4. Dr Reddy’s Laboratories:
Dr Reddy’s performance has suffered primarily due to four reasons: 1) uncertainty over the changes in Germany and the possible impact 2) currency – 80% of revenues are exports, and it has a low natural hedge. 3) a lack of immediate catalysts in the US pipeline – Dr. Reddy’s is known to be a stock driven by one-offs in the US market. 4) removal from the Sensex will be a dampener until 19 Nov. Stock is trading at its lowest forward multiple since 2004; For the long-term investor, this provides an excellent entry point.

5. Canara Bank:
With uncertainty looming large over whether the RBI will hike CRR, many banking stocks have underperformed the Sensex. A stable earnings growth over the next two or three quarters after a relatively weak 1Q and cheaper valuations could be the catalysts for the stock to outperform.

JSW Steel + Gujarat NRE Coke – Macquarie Research

JSW Steel: Global commodities team has revised steel price forecasts upward by 6% and 2% for FY3/09 and FY3/10, respectively, while also increasing iron ore forecasts by 20% each year, and for coking coal by 8% and 5% for FY3/09 and FY3/10, respectively. JSW has recently been allocated 69% in a coking coal mine with mineable reserves of 250mt while it explores for more reserves in Mozambique. It expects to reach 50% self sufficiency in the next 3–4years.
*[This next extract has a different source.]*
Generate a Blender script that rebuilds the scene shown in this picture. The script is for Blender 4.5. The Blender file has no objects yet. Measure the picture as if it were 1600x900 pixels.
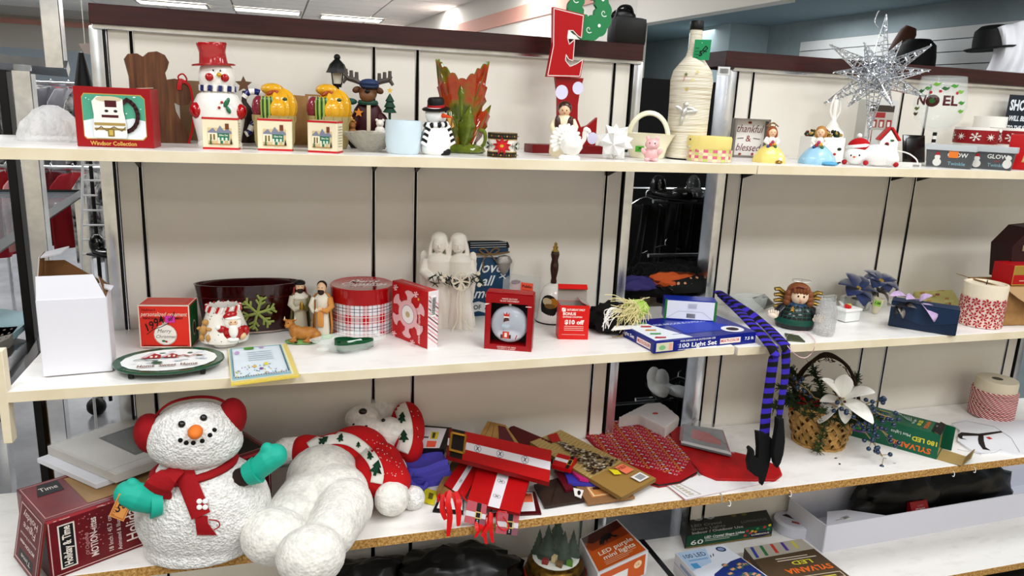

Revising EPS estimates for FY3/08–FY3/10 by 7.5%, 29.2% and 0.3% to Rs100.6, Rs120.3 and Rs160.2 respectively. Increasing the target price to Rs1,203, based on a PER of 10x FY3/09E EPS.

Gujarat NRE Coke:
Global commodities team has upgraded coking coal price forecasts for FY09-11 by 13%, 10% and 6% to US$135/t, US$110/t and US$95/t, respectively.GNC is looking to double its coking coal production to 1mt in FY09, with the completion of purchase of Elouera mine by December 2007. GNC is merging its two mining subsidiaries listed in Australia. This, we believe, will lead to reduction of discount, as the merged entity will be a multi-mine, multi-location company with lower risks.

Revising EPS estimates for FY3/09–FY3/10 by 7.5% and 12.2% to Rs8.1 and Rs8.8 respectively. 12-month price target: Rs140.00 based on a DCF methodology.